Imported from local notes.md.

Solution

Original Notes

Hell_is_haard

Challenge Summary

  • Given: a single file, message.txt, containing 2048 integers.
  • Goal: recover the hidden flag from the convoluted message.
  • Constraints: live CTF challenge, flag accepted by the platform was lowercase udctf{...} for this challenge.

Initial Recon / Triage

  • Observations: the title strongly suggested a Haar transform. The input length was 2048 = 2^11, which fits a recursive wavelet-style encoding.
  • File identification: starting_files/message.txt is a Python-style list of signed integers.
  • Entry points: test inverse Haar layouts first, then inspect whether any residual error is structured rather than random.

Hypotheses & Approach

  • Hypothesis 1: the ciphertext was produced by a recursive half-split Haar transform and needed an inverse decode.
  • Hypothesis 2: if the decode looked close but not exact, the remaining error would likely live in the low-frequency coefficients and shift whole regions of plaintext at once.
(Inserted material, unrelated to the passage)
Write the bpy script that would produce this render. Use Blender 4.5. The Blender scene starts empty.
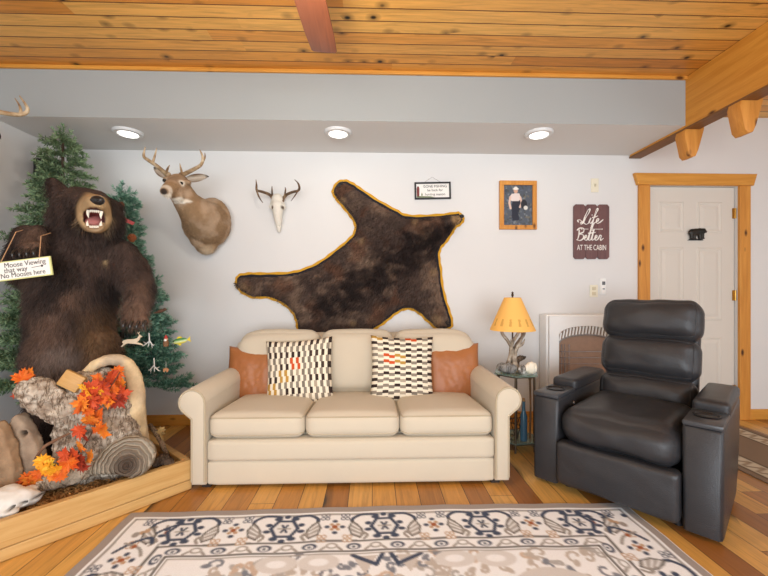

Execution Steps (Reproducible)

Stage 1

Commands:

cd /root/bluehens2026CTF/Hell_is_haard
python3 artifacts/solve.py

Results:

  • The best candidate came from the recursive half-split inverse Haar decode.
  • The first 512 bytes decoded perfectly into a Longfellow translation of Dante's Inferno, Canto IX.
  • The remaining bytes were not random noise. They were the same passage shifted by constant offsets over large blocks, which meant the coarse coefficients were still wrong.

Stage 2

Commands:

cd /root/bluehens2026CTF/Hell_is_haard
python3 artifacts/recover_exact.py

Results:

  • Comparing the decoded text against the normalized Gutenberg source showed exact block deltas of 0, 91, and 45 for the first three 512-byte regions.

  • Mapping those region offsets back through the forward Haar transform identified the coarse-coefficient correction.

  • After applying that correction, the text recovered almost exactly and exposed the inserted flag in the final region:

    This is udctf{h3lp_1t5_c0ld_d0wn_h3r3}; She who is weeping on the right, Alecto;

  • Live validation against the CTFd API confirmed the accepted flag was lowercase.

Stage 3

Commands:

python3 - <<'PY'
import requests
url = 'https://bluehens.ctfd.io/api/v1/challenges/attempt'
headers = {
		'Authorization': 'Token ctfd_a8b34b5ad483685d7a9766b48cc00d5912f78707cd241ef656a60b03604b35d8',
		'Content-Type': 'application/json',
}
flag = 'udctf{h3lp_1t5_c0ld_d0wn_h3r3}'
print(requests.post(url, headers=headers, json={'challenge_id': 41, 'submission': flag}, timeout=20).json())
PY

Results:

  • The platform returned correct for udctf{h3lp_1t5_c0ld_d0wn_h3r3}.

Artifacts Produced

  • artifacts/solve.py: inverse-Haar candidate testing.
  • artifacts/probe_rounding.py: showed the main ambiguity was not per-fraction rounding.
  • artifacts/compare_gutenberg.py: aligned the recovered plaintext with Dante Canto IX.
  • artifacts/analyze_blocks.py: showed that later quarters differed by constant offsets.
  • artifacts/recover_exact.py: derived the coarse correction and exposed the flag insertion.
  • artifacts/decoded_best.txt: best initial plaintext candidate.
  • artifacts/gutenberg_source_segment.txt: normalized source segment used for alignment.
  • artifacts/redecoded_exact.txt: corrected plaintext reconstruction containing the flag.

Flag

udctf{h3lp_1t5_c0ld_d0wn_h3r3}